Part of that is because Catholic Theology is not cut and dry in today’s world. There are not easy answers or applications, as life is not always easy to apply things to. It is complicated material for a complicated world and does not fit in cleanly with any political doctrines.
It has nothing to do with theology – there isn’t so much as a comma of theology in the following passage:
How will we address the tragic fact that more than 30,000 children die every day as a result of hunger, international debt, and lack of development around the world, as well as the fact that the younger you are, the more likely you are to be poor here in the richest nation on Earth?
Wait a minute here – I know children die from hunger, but how do they die of “international debt and lack of development?”
Almost everyone on these forums is in debt – home mortgages, car loans, credit card bills. How come debt doesn’t kill
us?
The answer is simple, international debt and lack of development are
not the killers here – they are the consequences of people living under brutal, corrupt dictators who steal the money advanced as loans (which should have been used for economic development). They use some of the money to rivet tighter the chains on their people.

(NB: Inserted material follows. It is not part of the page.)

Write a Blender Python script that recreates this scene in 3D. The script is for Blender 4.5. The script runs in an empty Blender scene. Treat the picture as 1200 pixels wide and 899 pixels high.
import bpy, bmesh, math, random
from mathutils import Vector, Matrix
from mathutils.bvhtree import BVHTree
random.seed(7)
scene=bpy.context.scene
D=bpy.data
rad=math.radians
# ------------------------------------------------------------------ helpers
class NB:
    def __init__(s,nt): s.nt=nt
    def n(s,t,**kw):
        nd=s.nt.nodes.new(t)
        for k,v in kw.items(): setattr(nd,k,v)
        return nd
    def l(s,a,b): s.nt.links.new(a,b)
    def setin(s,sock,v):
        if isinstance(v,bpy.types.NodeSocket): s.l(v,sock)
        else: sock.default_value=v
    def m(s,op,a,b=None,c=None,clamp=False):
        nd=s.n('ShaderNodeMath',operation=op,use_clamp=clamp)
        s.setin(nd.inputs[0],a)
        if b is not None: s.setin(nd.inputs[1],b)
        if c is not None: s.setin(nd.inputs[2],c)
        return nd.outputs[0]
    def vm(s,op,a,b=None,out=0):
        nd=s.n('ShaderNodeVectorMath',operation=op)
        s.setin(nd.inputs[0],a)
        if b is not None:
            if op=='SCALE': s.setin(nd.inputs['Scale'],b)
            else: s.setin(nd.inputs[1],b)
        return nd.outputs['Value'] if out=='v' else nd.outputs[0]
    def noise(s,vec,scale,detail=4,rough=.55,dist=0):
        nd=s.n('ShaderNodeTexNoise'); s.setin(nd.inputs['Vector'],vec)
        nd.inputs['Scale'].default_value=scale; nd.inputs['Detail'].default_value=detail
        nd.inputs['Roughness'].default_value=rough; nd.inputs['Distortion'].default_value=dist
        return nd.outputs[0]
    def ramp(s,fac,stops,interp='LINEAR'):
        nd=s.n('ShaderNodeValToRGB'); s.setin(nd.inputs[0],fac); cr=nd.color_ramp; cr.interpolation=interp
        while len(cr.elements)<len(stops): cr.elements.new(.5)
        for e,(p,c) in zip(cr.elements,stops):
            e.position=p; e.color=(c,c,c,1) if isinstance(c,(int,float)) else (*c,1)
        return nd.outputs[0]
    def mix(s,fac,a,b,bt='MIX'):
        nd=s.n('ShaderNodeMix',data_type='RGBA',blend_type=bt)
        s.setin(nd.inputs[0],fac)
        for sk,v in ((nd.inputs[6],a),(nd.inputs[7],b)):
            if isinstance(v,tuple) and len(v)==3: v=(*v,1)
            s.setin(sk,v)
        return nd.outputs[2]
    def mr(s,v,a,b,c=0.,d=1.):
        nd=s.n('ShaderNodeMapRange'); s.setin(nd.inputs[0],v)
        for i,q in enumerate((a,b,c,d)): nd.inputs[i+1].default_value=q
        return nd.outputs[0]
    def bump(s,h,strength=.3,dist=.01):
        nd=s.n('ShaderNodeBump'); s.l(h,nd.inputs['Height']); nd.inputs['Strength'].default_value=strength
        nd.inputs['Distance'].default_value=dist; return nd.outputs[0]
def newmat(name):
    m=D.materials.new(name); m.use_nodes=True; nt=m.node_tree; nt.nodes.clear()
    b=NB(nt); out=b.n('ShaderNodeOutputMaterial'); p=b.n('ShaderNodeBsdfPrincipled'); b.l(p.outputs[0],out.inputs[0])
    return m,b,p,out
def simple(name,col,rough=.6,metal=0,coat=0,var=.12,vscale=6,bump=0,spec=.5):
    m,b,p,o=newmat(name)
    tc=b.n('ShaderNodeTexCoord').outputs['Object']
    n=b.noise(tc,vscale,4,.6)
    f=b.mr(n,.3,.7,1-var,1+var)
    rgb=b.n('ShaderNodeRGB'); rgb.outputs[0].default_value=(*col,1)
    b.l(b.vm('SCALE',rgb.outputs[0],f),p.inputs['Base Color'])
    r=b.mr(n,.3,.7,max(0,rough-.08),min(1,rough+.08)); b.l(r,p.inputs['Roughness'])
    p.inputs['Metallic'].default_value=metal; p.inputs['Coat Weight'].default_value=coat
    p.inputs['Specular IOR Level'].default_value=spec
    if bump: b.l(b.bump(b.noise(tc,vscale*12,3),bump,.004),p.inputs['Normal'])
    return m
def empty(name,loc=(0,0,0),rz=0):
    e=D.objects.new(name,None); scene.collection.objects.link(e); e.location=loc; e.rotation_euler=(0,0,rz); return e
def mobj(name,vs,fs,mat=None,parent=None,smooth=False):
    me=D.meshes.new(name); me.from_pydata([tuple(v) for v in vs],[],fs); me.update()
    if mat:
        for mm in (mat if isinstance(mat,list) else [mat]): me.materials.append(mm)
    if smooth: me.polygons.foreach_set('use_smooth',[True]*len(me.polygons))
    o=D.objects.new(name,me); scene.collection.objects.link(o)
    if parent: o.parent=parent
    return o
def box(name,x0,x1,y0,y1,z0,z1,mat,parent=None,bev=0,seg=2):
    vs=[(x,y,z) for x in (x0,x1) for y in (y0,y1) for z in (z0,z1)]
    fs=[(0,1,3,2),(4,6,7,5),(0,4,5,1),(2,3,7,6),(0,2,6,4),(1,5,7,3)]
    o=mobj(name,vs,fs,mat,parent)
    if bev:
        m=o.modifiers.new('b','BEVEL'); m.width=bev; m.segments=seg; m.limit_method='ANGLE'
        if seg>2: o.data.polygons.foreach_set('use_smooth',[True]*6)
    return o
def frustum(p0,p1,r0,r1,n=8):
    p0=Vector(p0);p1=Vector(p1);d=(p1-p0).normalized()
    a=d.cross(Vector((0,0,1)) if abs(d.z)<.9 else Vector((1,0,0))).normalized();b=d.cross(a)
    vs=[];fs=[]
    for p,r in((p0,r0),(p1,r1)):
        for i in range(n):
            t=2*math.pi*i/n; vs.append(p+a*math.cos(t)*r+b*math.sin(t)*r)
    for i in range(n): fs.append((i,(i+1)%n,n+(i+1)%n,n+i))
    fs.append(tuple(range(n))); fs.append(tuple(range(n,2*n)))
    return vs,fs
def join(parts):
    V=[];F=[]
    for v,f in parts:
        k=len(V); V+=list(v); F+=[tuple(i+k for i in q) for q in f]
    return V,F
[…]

This paragraph points us in the wrong direction (in the sense that it points us in any direction at all) – it blaims abstractions (international debt and “lack of development”) for the problems. If we can’t
define the problems, how can we ever solve them?
And how is all that related to poverty
in the United States? Poverty in the United States is of a different character, entirely – and is mostly related to lack of education, drugs and out-of-wedlock births.